Vous avez réalisé une trentaine de projets, dont une vingtaine sont en cours, à divers endroits à travers le monde. Pouvez-vous nous en dire plus sur les autres dispositifs biomimétiques déployés ?

Parmi ces dispositifs, nous pouvons citer ROOT qui mime la racine de mangrove et reproduit la géométrie et le contexte de la mangrove afin de permettre son retour dans les zones où elle a été dégradée. On peut aussi évoquer l’Oursin qui, comme son nom l’indique, mime un oursin. Parlons aussi de Qatareef qui est un projet très complexe de récifs artificiels à peu près sphériques installés au Qatar et ayant une immense diversité de formes, avec des rainurages par exemple, et dont le but est d’optimiser la reproduction corallienne. En effet, sur les coraux, quand on a 10 000 larves qui naissent, c’est une seule qui arrive à l’âge adulte. C’est donc un taux de succès d’1 sur 10 000. Avec Qatareef, nous souhaitons améliorer ce taux de succès de 2 ou 3 sur 10 000 : on double ou triple ainsi le chiffre initial, ce n’est pas anodin. Nous avons aussi installé dans le PNMBA (Parc National Marin du Bassin d’Arcachon), un herbier artificiel qui peut remplacer une brèche qui s’est formée dans un herbier suite au passage d’une ancre, ou autre source de dégradation. Quand un trou se forme dans un herbier, cela le pousse à régresser. Avec notre herbier artificiel, nous cicatrisons en quelque sorte cette plaie : le dispositif reproduit l’herbier naturel qui se met à se redévelopper là où il régressait pour enfin remplacer l’herbier artificiel. Ce dernier se désintègre, ou alors on  retire, ou on le déplace, selon le contexte.

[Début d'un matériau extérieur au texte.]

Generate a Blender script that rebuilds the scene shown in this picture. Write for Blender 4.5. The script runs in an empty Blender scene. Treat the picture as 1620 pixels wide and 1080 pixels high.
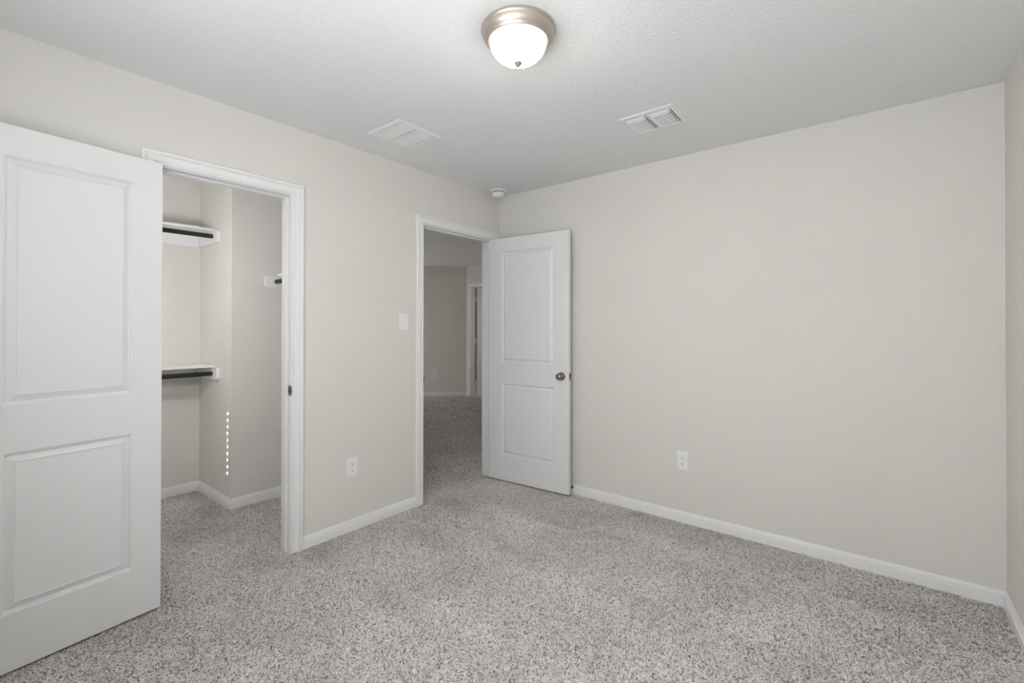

Qu’en est-il des projets PEGASE et 3DCOMPLEX, en cours en France ?

PEGASE est un projet mené à Agde. L’idée est de lutter contre l’érosion de la plage avec une solution alternative aux méthodes conventionnelles. Cet ouvrage s’inspire de la mangrove, il remplace la digue ou le brise-lame. Il est moins lourd. Il est modulable aussi. Le projet 3DCOMPLEX est à Valras. Il vise à rendre à des récifs artificiels anciens, qui ne jouent pas ou plus pleinement leur rôle, la capacité à supporter des fonctionnalités écologiques nécessaires aux petits fonds méditerranéens.

Quels projets préparez-vous en ce moment ?

Nous préparons un projet pour la restauration des mangroves en Afrique de l’Ouest et en Asie du sud-est, et un autre pour la restauration des coraux en Polynésie française. N’oublions pas que l’on estime que 2 % de la mangrove disparaissent chaque année, et que 80 % des coraux pourraient disparaître d’ici 2030 ! Or, ce sont environ un milliard d’habitants dont la survie dépend de ces écosystèmes et serait donc menacée.

Qui sont les partenaires de Seaboost ?

Nous avons des partenaires universitaires, comme l’institut GLADYS, l’Université de Bretagne Sud ou l’Université de Nouméa. Des clusters comme le Pôle Mer Méditerranée, le CEEBIOS et Biomimexpo. Et des centres de recherche comme l’Ifremer, le CRIOBE et l’IRD.